ODS 10

Desigualdade e falta de política pública: documentaristas mostram injustiça climática na região do Vale do Ribeira

Produção da USP, em parceria com a produtora Moeté Filmes, narra a vida de comunidades ribeirinhas e quilombolas a partir de pesquisa acadêmica sobre a vulnerabilidade social e climática.

Iporanga | Foto: Paolla Yoshie
Iporanga | Foto: Paolla Yoshie

Uma narrativa que mistura indignação e amor por um território. “(in)Justiça Climática no Vale do Ribeira” conta a história das condições de moradores rurais dos municípios de Iporanga e Eldorado, no Estado de São Paulo. 

O documentário, que conta com direção de Daniel Felipe Paiva e roteiro de Érico Pagotto, é um dos resultados do projeto “Pesquisa Participativa em Ação: Educação para Justiça Climática no Vale do Ribeira — SP”, coordenado pela professora e pesquisadora da USP, Sylmara Gonçalves-Dias. O estudo aponta que os impactos das mudanças climáticas atingem com mais intensidade justamente as populações mais vulneráveis. 

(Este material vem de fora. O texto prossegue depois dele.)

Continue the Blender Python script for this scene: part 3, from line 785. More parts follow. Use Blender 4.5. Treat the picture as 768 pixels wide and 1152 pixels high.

“Quando a gente fala de vulnerabilidade e adaptação para as mudanças climáticas, vemos muito presente naquele território a deficiência de infraestrutura. Um relato muito marcante [durante o filme] foi quando houve a comparação entre as pessoas que moram na beira da estrada principal das que moram em bairros afastados. Quem está próximo ao centro paga menos de dez reais no transporte e quem mora a quilômetros de distância paga de R$200 a R$300 para acessar o centro da cidade”, conta a mestre de sustentabilidade do NOSS EACH (USP), Amanda Cseh. 

A obra traz imagens e relatos de moradores que mostram como o aumento da frequência e da intensidade das chuvas impactam o acesso a direitos básicos, como serviços de saúde, educação e habitação. “Em 1997 foi uma das enchentes que, para mim, ficou na história. Já vi várias enchentes, mas essa deixou uma marca em Iporanga”, conta Zeca, do Quilombo Pilões. Na época, a enchente destruiu a casa dele e deixou a comunidade isolada por meses.

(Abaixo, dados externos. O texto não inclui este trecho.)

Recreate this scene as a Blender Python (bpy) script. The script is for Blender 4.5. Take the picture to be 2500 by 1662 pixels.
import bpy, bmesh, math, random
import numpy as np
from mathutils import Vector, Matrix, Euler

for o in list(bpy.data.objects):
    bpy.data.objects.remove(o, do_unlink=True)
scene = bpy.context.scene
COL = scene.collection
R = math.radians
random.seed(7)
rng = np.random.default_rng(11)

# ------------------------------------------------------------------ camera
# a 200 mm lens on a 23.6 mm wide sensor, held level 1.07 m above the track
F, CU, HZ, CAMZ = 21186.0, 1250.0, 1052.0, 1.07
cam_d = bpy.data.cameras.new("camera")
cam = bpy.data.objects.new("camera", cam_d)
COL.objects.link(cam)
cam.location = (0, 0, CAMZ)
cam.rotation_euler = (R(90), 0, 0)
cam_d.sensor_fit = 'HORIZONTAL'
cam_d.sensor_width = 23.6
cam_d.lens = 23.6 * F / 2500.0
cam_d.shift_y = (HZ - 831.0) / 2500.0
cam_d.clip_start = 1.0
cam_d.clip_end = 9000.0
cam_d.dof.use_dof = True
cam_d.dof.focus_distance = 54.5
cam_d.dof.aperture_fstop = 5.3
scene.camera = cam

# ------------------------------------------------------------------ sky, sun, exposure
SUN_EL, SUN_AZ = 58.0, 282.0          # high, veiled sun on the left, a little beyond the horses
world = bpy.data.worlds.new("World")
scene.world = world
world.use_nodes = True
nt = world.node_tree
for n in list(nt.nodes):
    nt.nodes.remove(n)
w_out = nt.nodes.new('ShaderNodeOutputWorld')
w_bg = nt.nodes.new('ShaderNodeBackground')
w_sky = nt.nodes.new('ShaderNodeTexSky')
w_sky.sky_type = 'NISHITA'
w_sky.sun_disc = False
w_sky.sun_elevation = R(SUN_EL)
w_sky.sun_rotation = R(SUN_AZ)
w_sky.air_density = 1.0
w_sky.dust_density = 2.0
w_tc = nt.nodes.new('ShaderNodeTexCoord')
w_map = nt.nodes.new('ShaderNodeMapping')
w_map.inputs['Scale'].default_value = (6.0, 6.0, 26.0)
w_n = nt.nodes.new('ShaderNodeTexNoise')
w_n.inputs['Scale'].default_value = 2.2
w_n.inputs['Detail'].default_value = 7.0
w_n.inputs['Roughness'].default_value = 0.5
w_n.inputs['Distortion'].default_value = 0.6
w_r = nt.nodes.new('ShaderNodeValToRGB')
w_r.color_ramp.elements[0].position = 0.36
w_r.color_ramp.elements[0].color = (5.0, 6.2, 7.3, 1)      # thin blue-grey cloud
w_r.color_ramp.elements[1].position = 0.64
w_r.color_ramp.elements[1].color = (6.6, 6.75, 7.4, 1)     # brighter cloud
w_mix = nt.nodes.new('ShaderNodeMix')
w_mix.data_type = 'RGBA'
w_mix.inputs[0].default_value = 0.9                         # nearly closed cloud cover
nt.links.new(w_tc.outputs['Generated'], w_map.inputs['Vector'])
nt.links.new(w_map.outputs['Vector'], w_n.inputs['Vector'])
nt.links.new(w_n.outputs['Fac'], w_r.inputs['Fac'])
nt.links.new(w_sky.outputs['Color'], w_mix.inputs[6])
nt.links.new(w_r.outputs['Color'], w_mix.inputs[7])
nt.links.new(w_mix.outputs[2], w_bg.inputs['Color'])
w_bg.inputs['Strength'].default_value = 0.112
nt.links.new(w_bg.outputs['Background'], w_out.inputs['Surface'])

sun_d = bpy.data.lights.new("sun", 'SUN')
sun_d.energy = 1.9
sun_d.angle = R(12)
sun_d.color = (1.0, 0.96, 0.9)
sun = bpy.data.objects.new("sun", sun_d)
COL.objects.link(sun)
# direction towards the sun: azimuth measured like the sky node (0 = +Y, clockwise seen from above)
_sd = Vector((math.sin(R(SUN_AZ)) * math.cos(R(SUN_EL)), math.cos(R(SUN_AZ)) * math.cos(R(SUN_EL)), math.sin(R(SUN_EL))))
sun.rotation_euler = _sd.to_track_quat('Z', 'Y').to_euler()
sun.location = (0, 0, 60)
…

Em Iporanga e Eldorado, pelo menos 10% dos domicílios estão em área de risco de inundações. 

“É um impacto extraordinário das enchentes. Eles sofrem atualmente no Vale do Ribeira essa má condição de infraestrutura que em qualquer chuva todos ficam em situação de isolamento e emergência climática”, explica a pesquisadora, arquiteta e urbanista da FAU/USP, Ana Beatriz Nestlehner Cardoso de Almeida. 

Os pesquisadores da Universidade de São Paulo, integrantes do “Núcleo de Pesquisa em Organizações, Sociedade e Sustentabilidade (NOSS)”, foram à região para desenvolver estudos em campo. Ao longo de um semestre letivo eles criaram materiais didáticos em parceria com uma escola municipal e uma estadual  para apoiar professores, alunos e membros das comunidades locais a compreenderem melhor não apenas as transformações ambientais decorrentes das mudanças climáticas, mas também a reconhecerem seus direitos como cidadãos. 

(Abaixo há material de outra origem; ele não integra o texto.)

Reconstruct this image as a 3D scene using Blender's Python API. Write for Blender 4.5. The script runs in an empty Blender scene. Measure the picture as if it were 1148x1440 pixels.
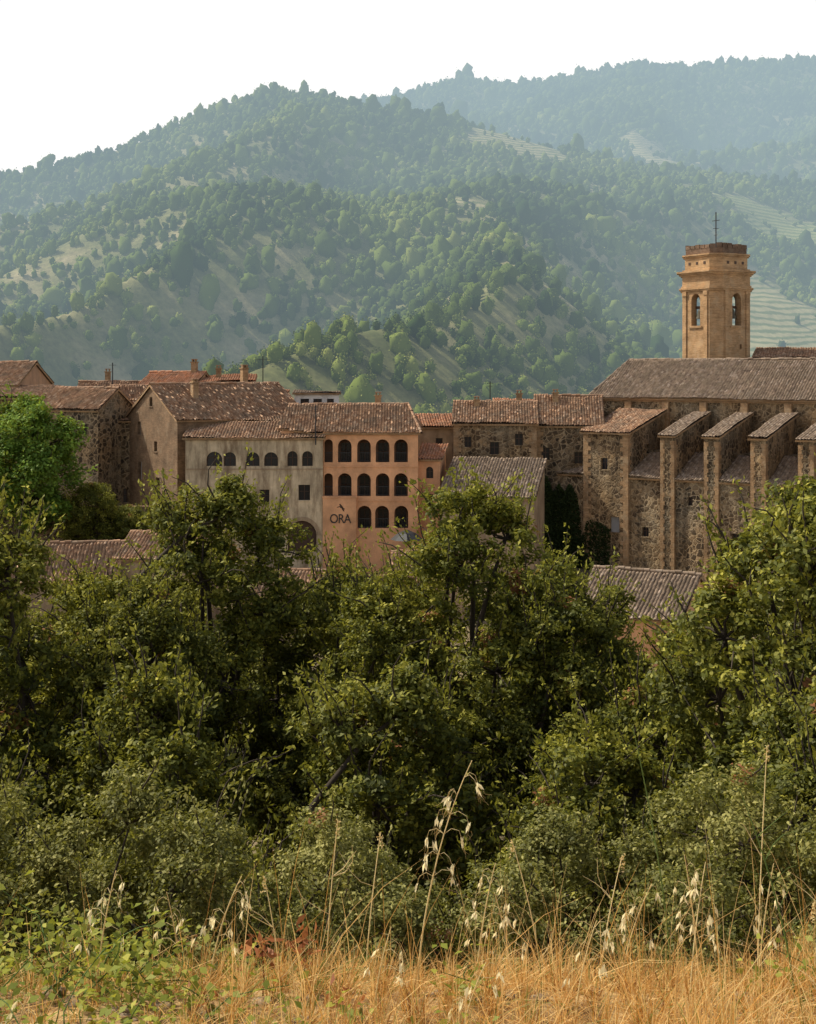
import bpy, math, random
import numpy as np
from mathutils import Vector, Matrix
from mathutils.geometry import tessellate_polygon
R0=np.random.default_rng(7)
scene=bpy.context.scene
COL=scene.collection
# ---------------------------------------------------------------- helpers
def link(o,parent=None):
    COL.objects.link(o)
    if parent is not None: o.parent=parent
    return o
def mesh_np(name,V,polys,mats,attrs=None,uv=None,smooth=False):
    me=bpy.data.meshes.new(name)
    V=np.asarray(V,dtype=np.float32)
    me.vertices.add(len(V)); me.vertices.foreach_set('co',V.ravel())
    starts=[];loops=[];mi=[];s=0
    for F,m in polys:
        F=np.asarray(F,dtype=np.int32)
        if len(F)==0: continue
        n,k=F.shape
        starts.append(s+np.arange(n)*k); loops.append(F.ravel())
        mi.append(np.broadcast_to(np.asarray(m),(n,)).copy()); s+=n*k
    starts=np.concatenate(starts).astype(np.int32);loops=np.concatenate(loops).astype(np.int32);mi=np.concatenate(mi).astype(np.int32)
    me.loops.add(len(loops)); me.loops.foreach_set('vertex_index',loops)
    me.polygons.add(len(starts)); me.polygons.foreach_set('loop_start',starts)
    for m in mats: me.materials.append(m)
    me.polygons.foreach_set('material_index',mi)
    me.update(calc_edges=True)
    if smooth: me.polygons.foreach_set('use_smooth',np.ones(len(starts),dtype=bool))
    if attrs:
        for k,a in attrs.items():
            at=me.attributes.new(k,'FLOAT','POINT'); at.data.foreach_set('value',np.asarray(a,dtype=np.float32))
    if uv is not None:
        l=me.uv_layers.new(name='UVMap'); l.data.foreach_set('uv',np.asarray(uv,dtype=np.float32)[loops].ravel())
    return me
def empty(name,loc=(0,0,0),rot=0):
    o=bpy.data.objects.new(name,None); o.location=loc; o.rotation_euler=(0,0,rot); link(o); return o
_P=R0.random((512,512))
def vnoise(x,y):
    xi=np.floor(x).astype(int);yi=np.floor(y).astype(int);fx=x-xi;fy=y-yi
    fx=fx*fx*(3-2*fx);fy=fy*fy*(3-2*fy)
    a=_P[xi%512,yi%512];b=_P[(xi+1)%512,yi%512];c=_P[xi%512,(yi+1)%512];d=_P[(xi+1)%512,(yi+1)%512]
    return (a*(1-fx)+b*fx)*(1-fy)+(c*(1-fx)+d*fx)*fy
def fbm(x,y,o=4):
    s=0;a=.5;t=0
    for i in range(o):
        s=s+a*vnoise(x+i*37.1,y+i*91.7);t+=a;a*=.5;x=x*2.03;y=y*2.03
    return s/t
# ---------------------------------------------------------------- materials
class N:
    def __init__(s,name):
        s.m=bpy.data.materials.new(name); s.m.use_nodes=True; s.t=s.m.node_tree; s.t.nodes.clear()
        s.out=s.t.nodes.new('ShaderNodeOutputMaterial')
    def n(s,typ,ins=None,**kw):
        nd=s.t.nodes.new('ShaderNode'+typ)
        for k,v in kw.items(): setattr(nd,k,v)
        if ins:
            for k,v in ins.items():
                if hasattr(v,'is_output'): s.t.links.new(v,nd.inputs[k])
                else: nd.inputs[k].default_value=v
        return nd
    def math(s,op,a,b=0.0,c=None,clamp=False):
        i={0:a,1:b}
        if c is not None: i[2]=c
        return s.n('Math',i,operation=op,use_clamp=clamp).outputs[0]
    def mix(s,f,a,b,bt='MIX'):
        nd=s.n('Mix',None,data_type='RGBA',blend_type=bt)
        for k,v in ((0,f),(6,a),(7,b)):
            if hasattr(v,'is_output'): s.t.links.new(v,nd.inputs[k])
            else: nd.inputs[k].default_value=v if k==0 else (*v,1)
        return nd.outputs[2]
    def ramp(s,f,stops,interp='LINEAR'):
        nd=s.n('ValToRGB',{0:f}); cr=nd.color_ramp; cr.interpolation=interp
        while len(cr.elements)<len(stops): cr.elements.new(.5)
        for e,(p,c) in zip(cr.elements,stops):
            e.position=p; e.color=(*c,1) if not isinstance(c,(int,float)) else (c,c,c,1)
        return nd.outputs[0]
    def noise(s,vec,scale,detail=4,rough=.55,dist=0):
        return s.n('TexNoise',{'Vector':vec,'Scale':scale,'Detail':detail,'Roughness':rough,'Distortion':dist}).outputs[0]
    def obj(s): return s.n('TexCoord').outputs['Object']
    def bump(s,h,strength=.5,dist=.05):
        return s.n('Bump',{'Height':h,'Strength':strength,'Distance':dist}).outputs[0]
    def prin(s,col,rough=.9,normal=None,spec=.3):
        i={'Base Color':col if hasattr(col,'is_output') else (*col,1),'Roughness':rough,'Specular IOR Level':spec}
        if normal is not None: i['Normal']=normal
        return s.n('BsdfPrincipled',i).outputs[0]
    def end(s,sh): s.t.links.new(sh,s.out.inputs[0]); return s.m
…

“Chamamos este material de ”Detetive Climático”, explicou Sylmara Gonçalves-Dias, professora da USP e líder do NOSS. “É importante nos prepararmos e também prepará-los para as mudanças que já estão ocorrendo. E a co-criação de conhecimentos viabilizada por esta forma de ‘ciência-cidadã’ é muito potente”.

O antropólogo Antônio Carlos Diegues, que também foi entrevistado , aponta o Vale do Ribeira como uma das maiores socio-diversidades do Brasil, além de ser uma das regiões com maior biodiversidade mundial. 

O filme, apesar do tom realista sobre as consequências climáticas e seus impactos às famílias, traz a paixão dos moradores pela região. “Quero terminar meus estudos morando aqui no meu território. Quero trabalhar aqui. É meu objetivo mostrar para os mais novos que temos que valorizar a nossa terra”, revela Niceia Prata, moradora do Quilombo Maria Rosa. 

Este filme é financiado pela UK Research and Innovation (UKRI) e Climate-U: Transforming Universities for a Changing Climate. O “webdoc” é um dos resultados do projeto “Pesquisa Participativa em Ação: Educação para Justiça Climática no Vale do Ribeira-SP”, uma parceria entre a Universidade de São Paulo (USP, Brasil) e a University College of London (UCL), em colaboração com a iniciativa internacional Climate-U, implementada no Brasil em parceria com o INCLINE USP. A realização é do Núcleo de Pesquisa em Organizações, Sociedade e Sustentabilidade (NOSS) e da Moeté Filmes.